Jimmy in his self-fabricated greenhouse.

Jimmy in his self-fabricated greenhouse.


Day 7 - Olympic National Park, Washington - 424km

Meet Jimmy, 73, second generation American, Vietnam veteran and dedicated Bernie Sanders supporter. He runs the Rainforest hostel on his own since 1986. You could debate whether it’s really a hostel or just his home with two spare bedrooms. One for girls, one for boys. I ended up here after deciding not to camp outside because all my equipment was wet of the rain. The map on my phone showed me the hostel which is along Highway 101, far from any town.

When I knock on the door and step inside, an old man and three younger people are sitting on the couch in a cosy lit living room. Jimmy welcomes me friendly. Without getting out of his chair, he gestures me to join on the couch. It’s intensely warm inside. He explains he burns the fireplace only in the morning, meaning the house is sweltering hot during the day and cools down during the night. Jim has a number of these quirks, which is something you notice right away after you step into the house. The place is fully packed with books, photos, drawings, notes, letters, pots, pans, tools, toys, firewood, maps, fishing rots, and everything is old, used and kept in good condition for many years.

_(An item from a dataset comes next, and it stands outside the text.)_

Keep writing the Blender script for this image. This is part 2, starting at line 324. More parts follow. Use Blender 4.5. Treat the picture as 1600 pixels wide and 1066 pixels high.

When I take place on the couch he continues his introduction about the hostel, which he had just started to the other guests. It consists out of three points: The first one is about is the payment which is based on donations and contributions. The base rate is 10 dollar per night and guests may decide for themselves if they want to pay less or more. Basically the ones who pay more cover for the people who pay less. A system which is based on the campaign of Bernie Sanders; about creating community, responsibility and caring for each other. The second point is about judging people, which I’m not sure if I fully understand but he mentioned he caught himself always judging people when they came in his house. He wanted to be more open, less judgemental, and less afraid of people. He says there is a lot of fear in America, of strangers, of outsiders. Somehting I’ve noticed myself reading the amount of plates on fences saying No trespassingViolators will be shot, or even stronger: There is nothing here worth dying for, pictured with a gun aiming towards the reader. Fair point. He ended his monologue with the third point, which is doing a 15 minutes chore before leaving each morning. This could be doing the dishes, sweeping the floor, getting firewood or help in the garden. And if you didn’t want to do the chore, you had to pay 5 dollar extra. There we three other guests and we all agreed on paying 20 dollar for a night and we’d do a chore in the morning.


The next day the other guest take their cars to go out. I stay on the property to explore a bit more. There is so much to look at and read. The walls are covered with letters from guests who stayed here over the past 30 years. There was a remarkable guestbook which told stories of guests from all over the world. The first page was from 1992. Jimmy is a collector, and throwing old things away doesn’t come easy. He always find a new purpose. When I asked him why he kept so many plastic spoons he answered they are flexible and better for in Greek salads (he has Greek roots). He makes and grows almost everything himself, to control his health and keep costs low. He produces his own Kombucha, which is a light alcoholic, Russian cider. He makes his own Kefir (yoghurt) and his self-made greenhouse is filled with crops and spices. 

The yard is large, green and surrounded with high pine trees. In the American countryside people have always some space left to let their old cars become part of the vegetation. Jimmy still has 15 Subaru’s rotting away in an unused corner. Through the years he sticked to buying the same car so he could keep and use the old ones for spare parts. 

I spend my day walking around the house and do some work on my laptop. It’s hot in the room. Jim flips another cd of Nina Simone on the 5-cd player, which he finds really cool. I explain people use Spotify now for listening music but he didn’t want to hear that.